June 13 Software Main.jpg
Before tweaking it in Lightroom 5, this image started out quite crooked, too contrasty, and covered in dust spots from a dirty sensor. Debbie Grossman
Debbie Grossman

Debbie Grossman

The Lightroom 5 Beta has been available for some time now, but the official version is now ready for sale. It costs the same $149 ($79 if you’re upgrading), but comes with a whole pile of new functions and fixes. Here’s a look at what’s new so you can best decide whether you should make the leap.

Among the best new features in the Develop module are three that make retouching easier and more efficient: The Upright Lens Correction tool can automatically level the horizon and minimize vertical distortion; you can use the Visualize Spots setting to find and then quickly fix dots caused by dust on the sensor; and, in a long-anticipated move, Adobe has given the clone/heal tool the ability to be painted on to fix irregular, non-circular areas. (Unfortunately this isn’t pressure-sensitive for now.)

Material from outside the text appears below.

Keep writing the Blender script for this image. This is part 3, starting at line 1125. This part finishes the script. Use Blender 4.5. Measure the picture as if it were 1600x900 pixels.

Download the free public beta at labs.adobe.com to try these tools for yourself.

Step 1


At first glance, Lightroom 5 looks very similar to Lightroom 4. You’ll only notice the changes as you begin to process your images. This flower photo is far too high in contrast—unfortunately, it was taken in bright midday sun. The image has other problems, too. There were dust spots on the camera’s sensor (visible in the sky), the perspective and level is skewed, and the flower doesn’t stand out enough as a subject. Start by addressing the exposure and lowering the overall contrast and fixing the white balance. These sliders work the same way as in LR4

Step 2
Corrections for both lens and perspective distortion keep getting better. One of the best new features in the Lightroom 5 beta is the Upright Lens Correction tool. **Check the boxes to Enable Profile Corrections and Remove Chromatic Aberration—the tool works best when those are turned on. **


_Start with Auto _
_Click Auto to level the horizon and fix Vertical distortion all at once. It seems to work very well automatically, but if you need to, fine-tune the fix by going to the Manual tab and adjusting its sliders._

Step 3


When dust gets on your sensor, it makes dots on your images. Removing them is easy, but sometimes spots you can hardly see on your display will show up when you print. Lightroom 5 can help you find and eliminate them. Choose Clone/Heal, and you’ll see a new menu item below your image. Check the box for Visualize Spots. Now the specks in the top-right corner of the image are much more clear. Use the Healing tool to remove them, and uncheck the Visualize Spots box to check your work.

Step 4


With every new iteration of Lightroom, it seems there are more retouching tools that allow you to avoid Photoshop proper. LR5 introduces one that users have been hoping for: a cloning and healing brush that lets you actually paint over an area rather than just clicking a spot. Paint over the branch, then drag to select your source point.

Step 5
Another new tool among the selective adjustments is the Radial Filter, which allows you to select and apply adjustments to a circlular or oval-shaped area. It’s a great way to draw attention to a given region of your image. To bring out the flower, use the Radial tool to select it. Check the Invert Mask box to work on the thing you circled, rather than the area outside. Up the Shadows and Clarity to make the rose pop.


Radial Filter Tricks
This filter can be useful for quickly selecting a region when you need to fix the white balance in mixed-lighting scenes. Use it with Sharpness to add blur to everything outside your selection. Add multiple circles to duplicate an effect in more than one area. And, yes, you can desaturate the whole image surrounding what is circled—but we hope you will do so sparingly.

Final Step


Now for some finishing touches. Grab the Graduated Filter tool and set it to Sharpness. Crank it down and click and drag up from the bottom of the image to add some blur to the foreground and further draw focus to the flower. Hit the H key to hide the tool and see its effect. Finally, use the Adjustment Brush to add a bit more saturation to the blossom.